Sie ist «ready for a change». Das jedenfalls deutete Jasmin Staiblin im BILANZ-Porträt Ende März an. Es komme irgendwann der Moment, sagte die 48-Jährige, wo man empfänglich werde für Anfragen. Der Moment ist jetzt da, die Anfragen sind es schon längst.
Nach fünf Jahren bei Alpiq ist der hoch verschuldete Stromkonzern dank Staiblin wieder schuldenfrei. Das europaweite Interesse an ihr ist weiter gewachsen. Doch es spricht vieles dafür, dass die Deutsche in der Schweiz bleiben wird.
Bei Georg Fischer läuft der Nachfolgeprozess
Aus Headhunter-Kreisen ist zu hören, dass Staiblin im kommenden Jahr Yves Serra als CEO von Georg Fischer (GF) ablösen könnte. Sie selber äussert sich nicht dazu.
GF produziert Rohrleitungen, Metallteile, Maschinen und Werkzeuge für die Autoindustrie, die Luftfahrt und die Medizintechnik. Yves Serra führte den Schaffhauser Industriekonzern zehn Jahre lang und erreicht im Dezember das Rentenalter. «Der Nachfolgeprozess ist seit einiger Zeit am Laufen», bestätigt Kommunikationschef Beat Römer.
Geginat leitet die Division Piping Systems
Im Gespräch für die Nachfolge soll neben Staiblin auch ihr Landsmann Joost Geginat sein. Der 51-Jährige leitet seit zwei Jahren die grösste und mit Abstand profitabelste Division Piping Systems. Gegen ihn spricht jedoch, dass er noch zu wenig Industrie-Erfahrung vorweisen kann. Geginat war vorher 21 Jahre lang Unternehmensberater, 19 davon im Sold von Roland Berger.
Jasmin Staiblin wiederum ist ein ABB-Kind. Vor Alpiq führte sie sechs Jahre das Schweiz-Geschäft.

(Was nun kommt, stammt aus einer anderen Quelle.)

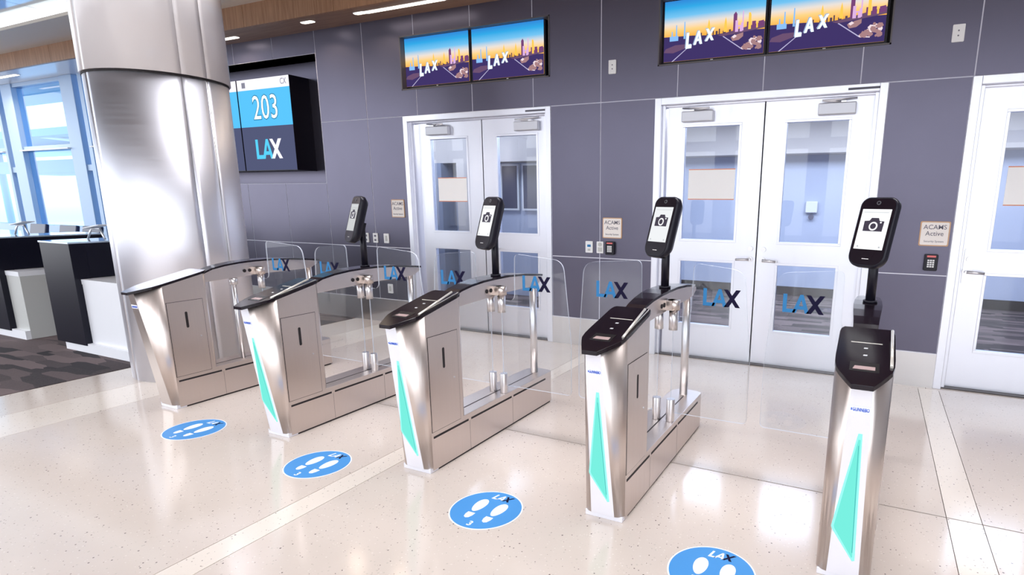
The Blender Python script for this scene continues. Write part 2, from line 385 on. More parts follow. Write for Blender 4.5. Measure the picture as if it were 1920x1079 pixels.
# recessed lamps of the soffit
def soffit_lamp(x, y, lx, ly, label, power):
    o = empty('ceiling_lamp', (x, y, ZT)); tag(o, label, 'ceiling light')
    pts = rrect(lx, ly, min(lx, ly)/2*.98)
    MB().prism([(a*1.06, b_*1.15) for a, b_ in pts], (-.004, 0), 'z').build('trim_ring', WHITEP, o)
    MB().prism(pts, (-.006, -.0035), 'z').build('diffuser', LAMP, o)
    area('lamp_light', (x, y, ZT-.02), (lx, ly), power, (1, .80, .60), spread=2.2)
soffit_lamp(-4.64, -.28, .20, .07, 'small round recessed light in the wooden soffit, middle of the three small ones', 3)
soffit_lamp(-3.81, -.28, .17, .07, 'small round recessed light right beside the long lit slot in the soffit', 2)
soffit_lamp(-6.2, -.20, .36, .07, 'recessed light in the soffit at the edge of the round column', 3)
soffit_lamp(-3.2, -.27, 1.12, .07, 'long linear ceiling light glowing in the wooden soffit above the left monitors', 2)
soffit_lamp(-12.4, -.2, 1.3, .07, 'long linear light in the white soffit over the left windows', 10)

# ------------------------------------------------------------ left glazing
def window_wall():
    o = empty('window_1', (0, .15, 0)); struct(o)
    bays = []
    x = -15.0
    fr = MB()
    posts = []
    # double posts with a slit of glass between, then a wide pane
    edges = [(-15.35, -15.07), (-15.57, -15.50), (-13.40, -13.12), (-13.62, -13.55) , (-11.20, -10.82), (-10.62, -10.50), (-8.70, -8.35), (-8.17, -8.0)]
    posts = [(-15.4, -15.05), (-13.62, -13.5), (-13.38, -13.08)]
    allp = [(-16, -15.6), (-15.45, -15.1), (-13.60, -13.50), (-13.32, -12.93), (-11.24, -10.84), (-10.66, -10.54), (-8.75, -8.4), (-8.2, -8.0)]
    for a, b_ in allp:
        MB().box(a, b_, -.02, .16, 0, ZT).build('mullion', WINF, o, bevel=.006)
    for i in range(len(allp)-1):
        a, b_ = allp[i][1], allp[i+1][0]
        if b_-a > .3:
            for z0, z1 in ((.90, 1.03), (2.38, 2.46), (0, .08), (3.50, ZT)):
                MB().box(a, b_, 0, .14, z0, z1).build('transom', WINF, o, bevel=.004)
            MB().box(a-.0, b_, -.06, .0, 2.375, 2.395).build('transom', PODW, o)
            for z0, z1 in ((.08, .90), (1.03, 2.38), (2.46, 3.50)): MB().box(a, b_, .06, .07, z0, z1).build('pane', GLASSW, o)
        else:
            for z0, z1 in ((2.0, 2.1),): MB().box(a, b_, 0, .14, z0, z1).build('transom', WINF, o)
            MB().box(a, b_, .06, .07, 0, 2.0).build('pane', GLASSW, o); MB().box(a, b_, .06, .07, 2.1, ZT).build('pane', GLASSW, o)
window_wall()
# outside: apron, canopy, boarding bridge
ap = MB().box(-60, -8.2, .45, 60, -.6, -.45).build('apron_floor', mat('apron_concrete', (.75, .76, .78), .8)); tag(ap, 'pale concrete apron outside the left windows', 'ground'); struct(ap)
cn = empty('entrance_canopy', (-18, 6, 0)); tag(cn, 'blue canopy roof outside the left windows with a sloped pipe', 'canopy')
CANB = mat('canopy_blue', (.30, .52, .66), .5)
MB().box(-14, 9.5, -5.3, -3.2, 3.9, 4.2).build('roof', CANB, cn)
MB().box(-14, 9.5, -2.6, 2.0, 3.25, 3.45).build('roof_beam', CANB, cn)
MB().box(-9, 6.5, -1.2, .6, 2.35, 2.75).build('fascia_beam', mat('canopy_grey', (.35, .45, .56), .5), cn)
MB().tube((-6, -2.8, 3.6), (2, -1.5, 2.8), .045).build('pipe', WHITEP, cn)
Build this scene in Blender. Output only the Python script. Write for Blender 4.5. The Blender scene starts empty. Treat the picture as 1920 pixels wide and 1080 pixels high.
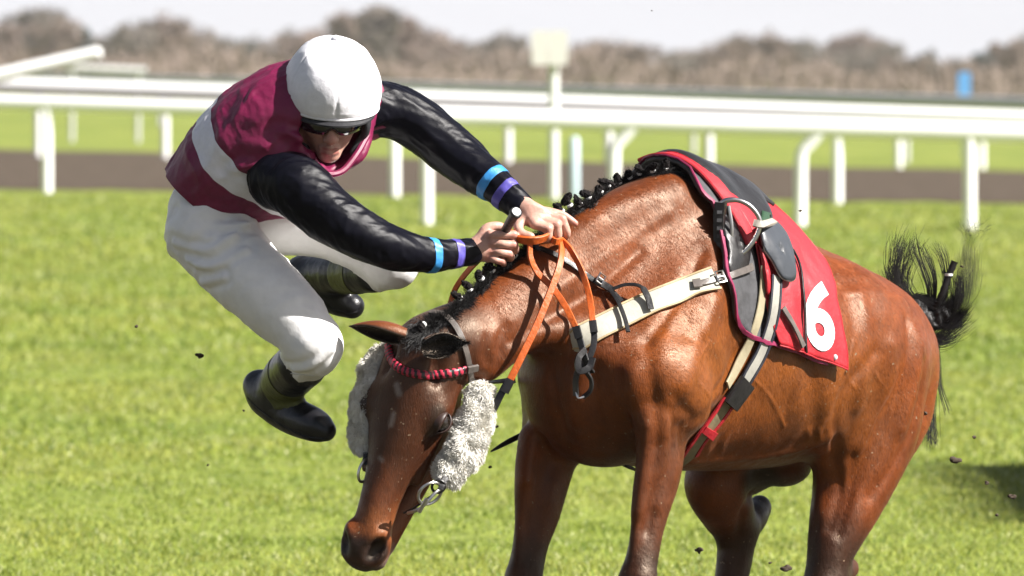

Es war mit damals rund 3,5 Milliarden Franken Umsatz die stärkste Ländergesellschaft im schweizerisch-schwedischen Industriekonzern.
Für Leute aus Staiblins Umfeld gibt es kaum Zweifel, dass sie wieder im Industriebereich tätig sein wird – und zwar als CEO. Kommt dazu, dass sie seit 2011 im GF-Verwaltungsrat sitzt, wo sie Mitglied des Vergütungsausschusses ist.
Evaluation läuft bereits
Die Evaluation habe begonnen, sagt ein Kollege Staiblins aus dem Verwaltungsrat. Und dass ein VR-Mitglied CEO werden könnte, sei «nicht ausgeschlossen». Bei Konzernen dieser Grösse ist ein solcher Wechsel allerdings selten. Viel öfter sieht man den (umstrittenen) umgekehrten Weg vom CEO-Posten zum Präsidenten.
Offenbar soll auch Yves Serra diesen Weg anstreben, um Präsident Andreas Koopmann zu beerben. Dazu nimmt das Unternehmen ebenfalls keine Stellung.
Einen schönen «Change» gäbe es für Staiblin auch beim Lohn. Als VR-Mitglied verdiente sie bei GF zuletzt 283 000 Franken, Serra erhielt als CEO 3,5 Millionen. Die CEO-Vergütung Staiblins bei Alpiq betrug letztes Jahr knapp 2 Millionen.